On Sunday, May 28, he will read from “A Scent of Lilac” at the Tizer Gardens at 1:30 p.m. On Wednesday, May 31, a 6:30 p.m. presentation at the Boulder Community Library will feature a reading of his award-winning short story “The Silence.” All rural areas have rich stories that deserve to be told, said MacLaughlin, but supporting an arts community that can get those stories – along with other art anchored to a place – produced requires business knowledge, he says. 

“Arts people tend to be not business people,” says MacLaughlin. But with the right guidance, a community can enable arts to flourish and become a magnet for people who appreciate that, he says.
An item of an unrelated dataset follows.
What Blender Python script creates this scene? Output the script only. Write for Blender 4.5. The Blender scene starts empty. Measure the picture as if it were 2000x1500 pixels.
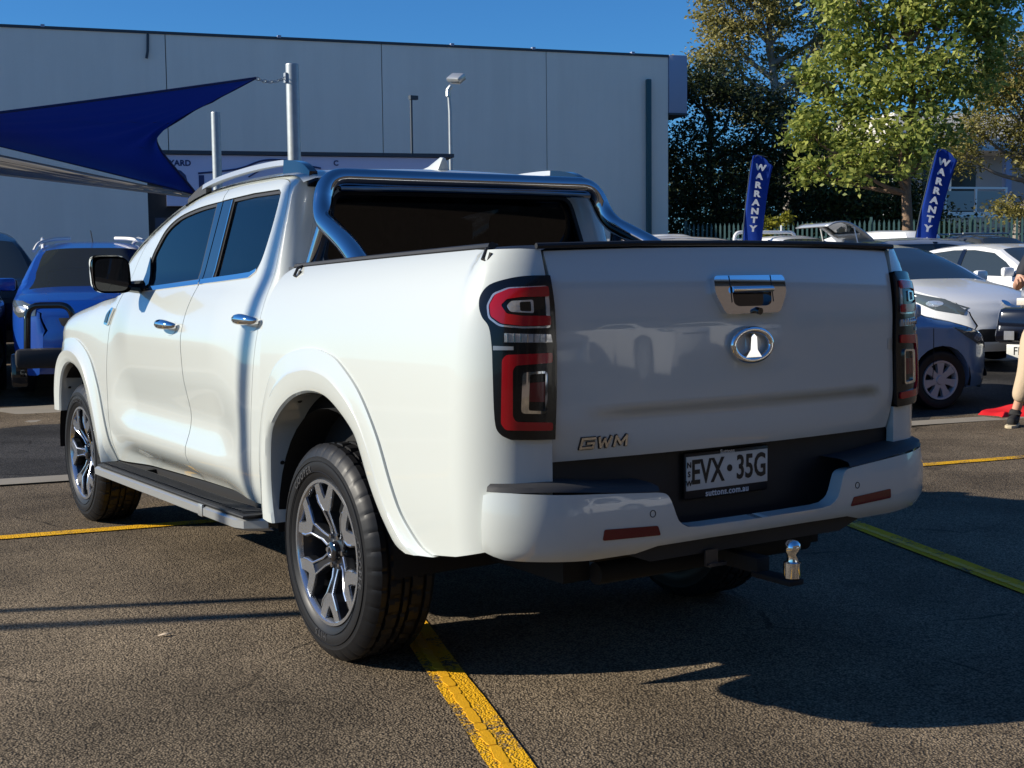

It is something he knows from experience. He and his wife were successful enough at guiding the growth of arts in their small Wisconsin community to found the Northern Lakes Center for the Arts. 

The community with just under 3000 population in 2010 – “very middle class” and historically dependent on dairy farms – supports musicians, art shows, drama, writers, dance presentations and more and has been dubbed one of the 100 best small arts towns in America. The arts center is going on 29 years of balanced budgets of around $100,000 per year, MacLaughlin says. 

MacLaughlin’s daughter Mary, who lives in Boulder and teaches at Montana Tech in Butte, calls her father a “champion of arts development in rural communities.” Her father’s business savvy plus the artistic abilities he and his wife possess allowed them to do what they love, she says. But she emphasized “it really is an investment.” 

MacLaughlin laughs when he says, “We retired when we were 38,” but then grows more serious when he adds, “In a sense we did.” Spending time doing what he loves while benefitting the community around him is truly fortunate, he says. For an art business, or really any business to succeed, says MacLaughlin, it needs to focus on four basic elements: production, personnel, finances and marketing. Interested in helping other communities find the kind of success the Northern Lakes Center for the Arts has found, MacLaughlin co-authored a book about the center’s background. 

One program of the center is the Rural Arts Management Project, seminars held once a month for six months to help paying participants from very small communities uncover ways to foster the arts. The center also publishes a monthly, ad-supported newspaper provided free to 6500 people in three counties. MacLaughlin says the center has not flourished because of heavy public funding, calling Wisconsin 48th out of the 50 states in terms of public funding for the arts. 

“If you are going to make it in Wisconsin, you better make it because you are responding to the needs of the people,” he says. A healthy arts community can draw a community together and draw people to the community, he says. One of the problems for rural communities is that “we lose our young people,” and “I would like to think that having an active arts organization helps,” says MacLaughlin.

 Most artists need to know they are not going to get rich from art, he says, but “if you can break even, then you can keep doing your art.” A community that already has active groups, such as writers, quilters, visual artists, musicians, theater troupes and others can make an arts community work financially but it takes business sense, he says.